> SHORT EXERCISE
Could you write out the opening lines of the data, word for word, stopping after the line that contains "random.seed(7)"?

───

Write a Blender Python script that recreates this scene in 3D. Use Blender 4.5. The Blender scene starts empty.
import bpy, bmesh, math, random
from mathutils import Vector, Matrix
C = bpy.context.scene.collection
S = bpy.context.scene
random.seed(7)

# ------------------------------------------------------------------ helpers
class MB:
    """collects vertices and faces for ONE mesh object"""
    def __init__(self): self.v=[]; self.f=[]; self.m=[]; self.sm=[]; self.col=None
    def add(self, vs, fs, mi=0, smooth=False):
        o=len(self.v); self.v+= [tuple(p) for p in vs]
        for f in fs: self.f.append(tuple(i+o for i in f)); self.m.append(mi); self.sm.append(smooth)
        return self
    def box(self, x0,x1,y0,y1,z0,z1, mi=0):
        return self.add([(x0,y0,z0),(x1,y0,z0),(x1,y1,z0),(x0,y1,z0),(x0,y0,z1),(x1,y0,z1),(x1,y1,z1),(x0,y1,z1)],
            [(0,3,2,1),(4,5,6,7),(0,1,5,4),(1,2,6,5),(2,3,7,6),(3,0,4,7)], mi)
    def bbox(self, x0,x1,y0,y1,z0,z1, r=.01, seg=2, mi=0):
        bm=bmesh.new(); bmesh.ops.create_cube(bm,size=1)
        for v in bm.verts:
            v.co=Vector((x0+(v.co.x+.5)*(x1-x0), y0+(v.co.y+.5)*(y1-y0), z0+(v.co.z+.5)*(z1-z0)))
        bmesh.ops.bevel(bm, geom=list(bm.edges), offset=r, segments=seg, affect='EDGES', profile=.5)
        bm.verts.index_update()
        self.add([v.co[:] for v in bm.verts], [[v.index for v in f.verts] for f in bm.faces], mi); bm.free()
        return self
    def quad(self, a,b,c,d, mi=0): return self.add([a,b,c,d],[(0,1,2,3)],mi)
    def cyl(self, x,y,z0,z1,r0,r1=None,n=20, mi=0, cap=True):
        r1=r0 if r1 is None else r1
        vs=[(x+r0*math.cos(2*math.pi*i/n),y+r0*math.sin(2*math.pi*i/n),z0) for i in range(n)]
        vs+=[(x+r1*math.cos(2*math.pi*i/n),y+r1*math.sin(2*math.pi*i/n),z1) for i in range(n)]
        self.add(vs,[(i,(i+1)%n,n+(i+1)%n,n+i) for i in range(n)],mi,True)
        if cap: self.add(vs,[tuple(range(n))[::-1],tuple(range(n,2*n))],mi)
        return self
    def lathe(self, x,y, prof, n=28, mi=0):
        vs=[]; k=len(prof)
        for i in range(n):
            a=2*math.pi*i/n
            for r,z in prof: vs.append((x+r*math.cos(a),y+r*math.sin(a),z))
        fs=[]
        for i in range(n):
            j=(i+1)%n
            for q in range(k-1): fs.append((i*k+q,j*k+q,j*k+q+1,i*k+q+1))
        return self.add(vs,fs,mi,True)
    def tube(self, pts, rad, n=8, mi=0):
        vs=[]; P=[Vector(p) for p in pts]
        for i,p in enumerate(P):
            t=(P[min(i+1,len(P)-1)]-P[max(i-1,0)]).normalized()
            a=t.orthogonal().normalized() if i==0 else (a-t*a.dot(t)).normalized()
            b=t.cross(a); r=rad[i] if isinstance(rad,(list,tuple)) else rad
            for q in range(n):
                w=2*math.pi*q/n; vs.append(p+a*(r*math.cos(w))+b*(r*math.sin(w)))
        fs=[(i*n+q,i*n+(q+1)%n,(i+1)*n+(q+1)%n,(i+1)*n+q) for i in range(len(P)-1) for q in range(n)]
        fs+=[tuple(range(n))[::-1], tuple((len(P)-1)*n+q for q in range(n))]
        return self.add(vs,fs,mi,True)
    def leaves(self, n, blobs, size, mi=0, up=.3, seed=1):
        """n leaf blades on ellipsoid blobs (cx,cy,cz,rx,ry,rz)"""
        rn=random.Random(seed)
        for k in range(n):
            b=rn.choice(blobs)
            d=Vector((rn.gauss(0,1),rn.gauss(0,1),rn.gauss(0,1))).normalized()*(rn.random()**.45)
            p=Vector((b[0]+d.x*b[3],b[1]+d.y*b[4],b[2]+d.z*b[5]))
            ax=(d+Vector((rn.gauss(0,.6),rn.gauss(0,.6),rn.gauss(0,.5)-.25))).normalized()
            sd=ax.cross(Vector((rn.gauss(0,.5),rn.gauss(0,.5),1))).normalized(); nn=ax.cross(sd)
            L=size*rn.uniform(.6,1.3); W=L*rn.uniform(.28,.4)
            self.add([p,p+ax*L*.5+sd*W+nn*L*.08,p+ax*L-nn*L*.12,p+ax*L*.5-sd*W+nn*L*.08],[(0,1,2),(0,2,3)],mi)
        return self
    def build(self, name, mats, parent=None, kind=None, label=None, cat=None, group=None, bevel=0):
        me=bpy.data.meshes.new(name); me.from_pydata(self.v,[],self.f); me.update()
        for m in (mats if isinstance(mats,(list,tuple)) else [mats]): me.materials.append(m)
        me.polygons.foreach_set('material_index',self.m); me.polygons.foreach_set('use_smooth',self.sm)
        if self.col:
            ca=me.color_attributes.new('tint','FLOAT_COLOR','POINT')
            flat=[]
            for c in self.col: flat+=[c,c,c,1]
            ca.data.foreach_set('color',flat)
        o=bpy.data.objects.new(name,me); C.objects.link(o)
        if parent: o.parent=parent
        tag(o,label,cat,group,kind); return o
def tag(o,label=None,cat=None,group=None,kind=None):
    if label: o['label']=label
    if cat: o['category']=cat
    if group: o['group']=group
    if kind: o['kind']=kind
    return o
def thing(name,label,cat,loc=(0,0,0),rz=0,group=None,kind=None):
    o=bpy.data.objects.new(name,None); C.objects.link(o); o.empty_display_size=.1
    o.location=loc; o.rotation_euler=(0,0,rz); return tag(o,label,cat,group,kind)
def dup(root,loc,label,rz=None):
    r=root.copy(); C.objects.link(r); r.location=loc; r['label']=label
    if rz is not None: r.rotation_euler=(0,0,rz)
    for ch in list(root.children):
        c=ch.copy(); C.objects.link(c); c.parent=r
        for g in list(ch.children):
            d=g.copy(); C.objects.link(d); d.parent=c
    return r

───

> ANSWER TO THE EXERCISE
Write a Blender Python script that recreates this scene in 3D. Use Blender 4.5. The Blender scene starts empty.
import bpy, bmesh, math, random
from mathutils import Vector, Matrix
C = bpy.context.scene.collection
S = bpy.context.scene
random.seed(7)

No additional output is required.